**Task to complete**
Transcribe the listing below word for word.

## BEGIN

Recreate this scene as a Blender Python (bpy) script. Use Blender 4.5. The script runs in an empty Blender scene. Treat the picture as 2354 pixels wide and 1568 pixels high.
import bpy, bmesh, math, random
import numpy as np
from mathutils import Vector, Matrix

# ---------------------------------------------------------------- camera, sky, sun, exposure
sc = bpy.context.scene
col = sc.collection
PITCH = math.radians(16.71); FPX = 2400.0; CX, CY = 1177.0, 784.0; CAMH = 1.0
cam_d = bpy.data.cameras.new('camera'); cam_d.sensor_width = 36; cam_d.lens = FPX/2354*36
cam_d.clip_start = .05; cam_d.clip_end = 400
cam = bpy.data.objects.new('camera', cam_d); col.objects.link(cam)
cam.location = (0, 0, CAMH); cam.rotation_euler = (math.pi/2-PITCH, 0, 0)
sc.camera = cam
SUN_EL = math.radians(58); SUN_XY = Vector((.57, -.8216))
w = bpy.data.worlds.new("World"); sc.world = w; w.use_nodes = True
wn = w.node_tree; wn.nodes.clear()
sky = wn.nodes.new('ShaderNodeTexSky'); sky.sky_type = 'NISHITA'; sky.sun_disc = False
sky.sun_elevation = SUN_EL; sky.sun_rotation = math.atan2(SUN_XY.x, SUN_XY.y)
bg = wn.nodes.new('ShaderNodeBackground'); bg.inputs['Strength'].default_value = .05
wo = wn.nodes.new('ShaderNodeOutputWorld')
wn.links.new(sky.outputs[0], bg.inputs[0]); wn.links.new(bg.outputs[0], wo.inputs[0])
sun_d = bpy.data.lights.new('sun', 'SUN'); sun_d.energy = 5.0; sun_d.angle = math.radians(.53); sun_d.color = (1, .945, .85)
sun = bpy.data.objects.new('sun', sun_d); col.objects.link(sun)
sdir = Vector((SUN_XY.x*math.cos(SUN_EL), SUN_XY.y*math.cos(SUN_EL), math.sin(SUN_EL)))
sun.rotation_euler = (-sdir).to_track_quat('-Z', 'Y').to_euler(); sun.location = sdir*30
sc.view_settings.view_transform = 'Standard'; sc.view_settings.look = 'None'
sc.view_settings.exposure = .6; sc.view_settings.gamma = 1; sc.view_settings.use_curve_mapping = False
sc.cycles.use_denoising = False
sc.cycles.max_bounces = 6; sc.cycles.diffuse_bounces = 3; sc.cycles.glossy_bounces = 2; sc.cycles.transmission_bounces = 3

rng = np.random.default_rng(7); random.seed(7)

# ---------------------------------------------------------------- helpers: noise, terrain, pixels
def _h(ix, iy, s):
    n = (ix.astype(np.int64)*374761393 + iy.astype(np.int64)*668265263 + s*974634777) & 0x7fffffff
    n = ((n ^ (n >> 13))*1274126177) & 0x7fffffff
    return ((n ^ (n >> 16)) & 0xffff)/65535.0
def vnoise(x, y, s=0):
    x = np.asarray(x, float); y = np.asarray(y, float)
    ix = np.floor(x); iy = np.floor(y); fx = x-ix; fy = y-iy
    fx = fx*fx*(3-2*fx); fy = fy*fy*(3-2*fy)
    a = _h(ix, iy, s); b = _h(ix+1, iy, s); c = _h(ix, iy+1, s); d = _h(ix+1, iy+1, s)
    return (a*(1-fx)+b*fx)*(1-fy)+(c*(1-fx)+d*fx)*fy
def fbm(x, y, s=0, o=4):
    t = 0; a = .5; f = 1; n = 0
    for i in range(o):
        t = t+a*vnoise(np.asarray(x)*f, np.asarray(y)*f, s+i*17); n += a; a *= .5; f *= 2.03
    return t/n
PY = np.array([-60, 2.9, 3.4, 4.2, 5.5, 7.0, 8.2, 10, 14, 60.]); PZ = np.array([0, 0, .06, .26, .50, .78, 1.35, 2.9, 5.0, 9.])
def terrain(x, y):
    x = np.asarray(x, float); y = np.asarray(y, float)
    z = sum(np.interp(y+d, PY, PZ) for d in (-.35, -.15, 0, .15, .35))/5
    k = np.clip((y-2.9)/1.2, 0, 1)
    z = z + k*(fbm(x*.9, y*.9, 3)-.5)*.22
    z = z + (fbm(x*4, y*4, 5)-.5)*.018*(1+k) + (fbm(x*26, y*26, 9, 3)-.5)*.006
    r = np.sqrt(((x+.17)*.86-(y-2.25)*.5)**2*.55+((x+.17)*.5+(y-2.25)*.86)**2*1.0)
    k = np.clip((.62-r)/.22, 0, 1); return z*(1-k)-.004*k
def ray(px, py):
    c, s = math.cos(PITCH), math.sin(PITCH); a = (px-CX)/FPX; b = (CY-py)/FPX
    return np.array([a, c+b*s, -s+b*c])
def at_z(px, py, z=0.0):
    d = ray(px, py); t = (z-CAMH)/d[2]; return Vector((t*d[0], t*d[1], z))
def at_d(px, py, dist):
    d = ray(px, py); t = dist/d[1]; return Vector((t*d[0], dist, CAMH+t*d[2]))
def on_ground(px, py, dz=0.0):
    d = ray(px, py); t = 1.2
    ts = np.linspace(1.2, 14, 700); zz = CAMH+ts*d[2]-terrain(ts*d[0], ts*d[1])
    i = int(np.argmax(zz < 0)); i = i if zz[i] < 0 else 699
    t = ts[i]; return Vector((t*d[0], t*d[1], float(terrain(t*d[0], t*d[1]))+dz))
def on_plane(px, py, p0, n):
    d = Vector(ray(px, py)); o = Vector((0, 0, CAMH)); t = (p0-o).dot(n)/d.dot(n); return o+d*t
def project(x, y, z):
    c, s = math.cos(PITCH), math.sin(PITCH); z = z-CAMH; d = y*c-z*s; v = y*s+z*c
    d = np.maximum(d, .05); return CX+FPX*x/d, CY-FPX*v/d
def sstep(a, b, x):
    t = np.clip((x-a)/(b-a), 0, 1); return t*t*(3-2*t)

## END

**Output for this task**
Recreate this scene as a Blender Python (bpy) script. Use Blender 4.5. The script runs in an empty Blender scene. Treat the picture as 2354 pixels wide and 1568 pixels high.
import bpy, bmesh, math, random
import numpy as np
from mathutils import Vector, Matrix

# ---------------------------------------------------------------- camera, sky, sun, exposure
sc = bpy.context.scene
col = sc.collection
PITCH = math.radians(16.71); FPX = 2400.0; CX, CY = 1177.0, 784.0; CAMH = 1.0
cam_d = bpy.data.cameras.new('camera'); cam_d.sensor_width = 36; cam_d.lens = FPX/2354*36
cam_d.clip_start = .05; cam_d.clip_end = 400
cam = bpy.data.objects.new('camera', cam_d); col.objects.link(cam)
cam.location = (0, 0, CAMH); cam.rotation_euler = (math.pi/2-PITCH, 0, 0)
sc.camera = cam
SUN_EL = math.radians(58); SUN_XY = Vector((.57, -.8216))
w = bpy.data.worlds.new("World"); sc.world = w; w.use_nodes = True
wn = w.node_tree; wn.nodes.clear()
sky = wn.nodes.new('ShaderNodeTexSky'); sky.sky_type = 'NISHITA'; sky.sun_disc = False
sky.sun_elevation = SUN_EL; sky.sun_rotation = math.atan2(SUN_XY.x, SUN_XY.y)
bg = wn.nodes.new('ShaderNodeBackground'); bg.inputs['Strength'].default_value = .05
wo = wn.nodes.new('ShaderNodeOutputWorld')
wn.links.new(sky.outputs[0], bg.inputs[0]); wn.links.new(bg.outputs[0], wo.inputs[0])
sun_d = bpy.data.lights.new('sun', 'SUN'); sun_d.energy = 5.0; sun_d.angle = math.radians(.53); sun_d.color = (1, .945, .85)
sun = bpy.data.objects.new('sun', sun_d); col.objects.link(sun)
sdir = Vector((SUN_XY.x*math.cos(SUN_EL), SUN_XY.y*math.cos(SUN_EL), math.sin(SUN_EL)))
sun.rotation_euler = (-sdir).to_track_quat('-Z', 'Y').to_euler(); sun.location = sdir*30
sc.view_settings.view_transform = 'Standard'; sc.view_settings.look = 'None'
sc.view_settings.exposure = .6; sc.view_settings.gamma = 1; sc.view_settings.use_curve_mapping = False
sc.cycles.use_denoising = False
sc.cycles.max_bounces = 6; sc.cycles.diffuse_bounces = 3; sc.cycles.glossy_bounces = 2; sc.cycles.transmission_bounces = 3

rng = np.random.default_rng(7); random.seed(7)

# ---------------------------------------------------------------- helpers: noise, terrain, pixels
def _h(ix, iy, s):
    n = (ix.astype(np.int64)*374761393 + iy.astype(np.int64)*668265263 + s*974634777) & 0x7fffffff
    n = ((n ^ (n >> 13))*1274126177) & 0x7fffffff
    return ((n ^ (n >> 16)) & 0xffff)/65535.0
def vnoise(x, y, s=0):
    x = np.asarray(x, float); y = np.asarray(y, float)
    ix = np.floor(x); iy = np.floor(y); fx = x-ix; fy = y-iy
    fx = fx*fx*(3-2*fx); fy = fy*fy*(3-2*fy)
    a = _h(ix, iy, s); b = _h(ix+1, iy, s); c = _h(ix, iy+1, s); d = _h(ix+1, iy+1, s)
    return (a*(1-fx)+b*fx)*(1-fy)+(c*(1-fx)+d*fx)*fy
def fbm(x, y, s=0, o=4):
    t = 0; a = .5; f = 1; n = 0
    for i in range(o):
        t = t+a*vnoise(np.asarray(x)*f, np.asarray(y)*f, s+i*17); n += a; a *= .5; f *= 2.03
    return t/n
PY = np.array([-60, 2.9, 3.4, 4.2, 5.5, 7.0, 8.2, 10, 14, 60.]); PZ = np.array([0, 0, .06, .26, .50, .78, 1.35, 2.9, 5.0, 9.])
def terrain(x, y):
    x = np.asarray(x, float); y = np.asarray(y, float)
    z = sum(np.interp(y+d, PY, PZ) for d in (-.35, -.15, 0, .15, .35))/5
    k = np.clip((y-2.9)/1.2, 0, 1)
    z = z + k*(fbm(x*.9, y*.9, 3)-.5)*.22
    z = z + (fbm(x*4, y*4, 5)-.5)*.018*(1+k) + (fbm(x*26, y*26, 9, 3)-.5)*.006
    r = np.sqrt(((x+.17)*.86-(y-2.25)*.5)**2*.55+((x+.17)*.5+(y-2.25)*.86)**2*1.0)
    k = np.clip((.62-r)/.22, 0, 1); return z*(1-k)-.004*k
def ray(px, py):
    c, s = math.cos(PITCH), math.sin(PITCH); a = (px-CX)/FPX; b = (CY-py)/FPX
    return np.array([a, c+b*s, -s+b*c])
def at_z(px, py, z=0.0):
    d = ray(px, py); t = (z-CAMH)/d[2]; return Vector((t*d[0], t*d[1], z))
def at_d(px, py, dist):
    d = ray(px, py); t = dist/d[1]; return Vector((t*d[0], dist, CAMH+t*d[2]))
def on_ground(px, py, dz=0.0):
    d = ray(px, py); t = 1.2
    ts = np.linspace(1.2, 14, 700); zz = CAMH+ts*d[2]-terrain(ts*d[0], ts*d[1])
    i = int(np.argmax(zz < 0)); i = i if zz[i] < 0 else 699
    t = ts[i]; return Vector((t*d[0], t*d[1], float(terrain(t*d[0], t*d[1]))+dz))
def on_plane(px, py, p0, n):
    d = Vector(ray(px, py)); o = Vector((0, 0, CAMH)); t = (p0-o).dot(n)/d.dot(n); return o+d*t
def project(x, y, z):
    c, s = math.cos(PITCH), math.sin(PITCH); z = z-CAMH; d = y*c-z*s; v = y*s+z*c
    d = np.maximum(d, .05); return CX+FPX*x/d, CY-FPX*v/d
def sstep(a, b, x):
    t = np.clip((x-a)/(b-a), 0, 1); return t*t*(3-2*t)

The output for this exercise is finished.